Mais um pulo do gato vem com Rosa Púrpura do Cairo, no qual a personagem frustrada (Mia Farrow) vai toda a noite ao cinema para rever o filme que a conforta da rudeza da vida real. Até que os personagens saiam da tela e a conduzam ao sonhado mundo de fantasia. O mundo real é tão hostil que, para não morrer, precisamos nos refugiar nesse maravilhoso dispositivo chamado cinema.

Mas o cinema não é apenas caminho de fuga ou alívio de tensões. Pode também ser ferramenta de investigação dos abismos da alma humana, a sondar o problemático senso moral da espécie. É do que trata esse trabalho magnífico chamado Crimes e Pecados (1989), banhado pelo espírito de Dostoiévski em torno dos dilemas da consciência. Quando Ivan Karamazov diz que “Se não existe Deus, tudo é permitido”, refere-se a uma situação parecida com a descrita no filme. Um homem manda matar a amante porque esta ameaça seu casamento. Quem pode puni-lo, se não for sua própria consciência? Problema recorrente para Allen, que volta ao tema anos depois em Match Point (2005).

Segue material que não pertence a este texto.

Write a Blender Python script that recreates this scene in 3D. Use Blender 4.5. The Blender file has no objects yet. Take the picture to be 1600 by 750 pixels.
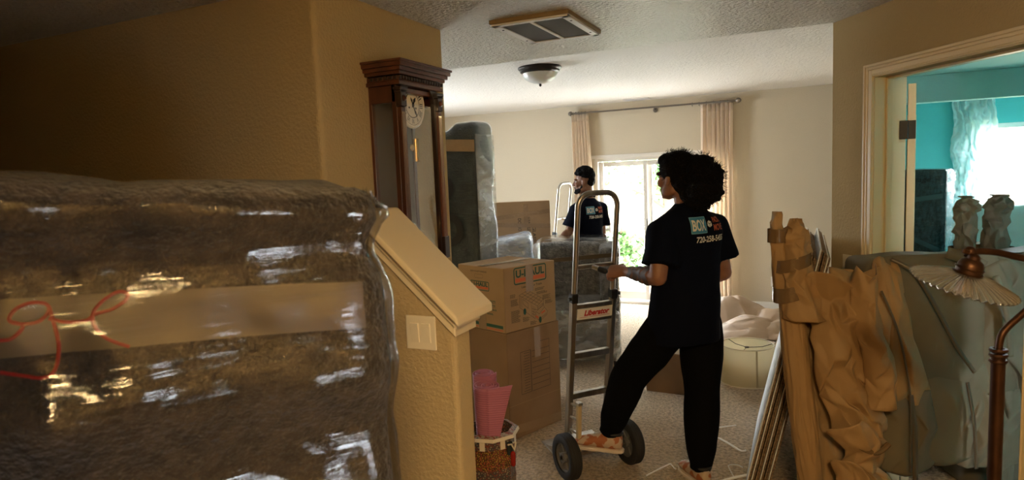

A trajetória de Allen é a desse artista filosófico com ar de não se levar a sério. Um filósofo brincalhão e trágico. Culpa, crime e castigo juntam-se à consciência moral nessa interrogação sobre o problemático sentido para a existência. Por que estamos aqui, servimos a algum propósito? Sempre buscado, sempre negado, esse suposto sentido faz parte das interrogações sem resposta, porém inevitáveis para um ser humano inteligente.

Essa dúvida sistemática tem movido a obra de Allen, do mais ambicioso ao aparentemente mais modesto dos seus trabalhos. Mesmo quando ele não consegue mais filmar nos Estados Unidos e volta-se para a Europa, numa vilegiatura em aparência descompromissada pelas cidades do circuito turístico. Vicky Cristina Barcelona (2008), À Meia-Noite em Paris (2011), Para Roma, com Amor (2012) e agora este Festival do Amor, em San Sebastián partem da mesma matéria prima. Parecem divertimentos. E são. Mas, neste mundo de tantas (falsas) certezas, esses filmes não deixam de funcionar como questionamentos das contradições humanas e expressões de um grande artista, contraditório ele próprio.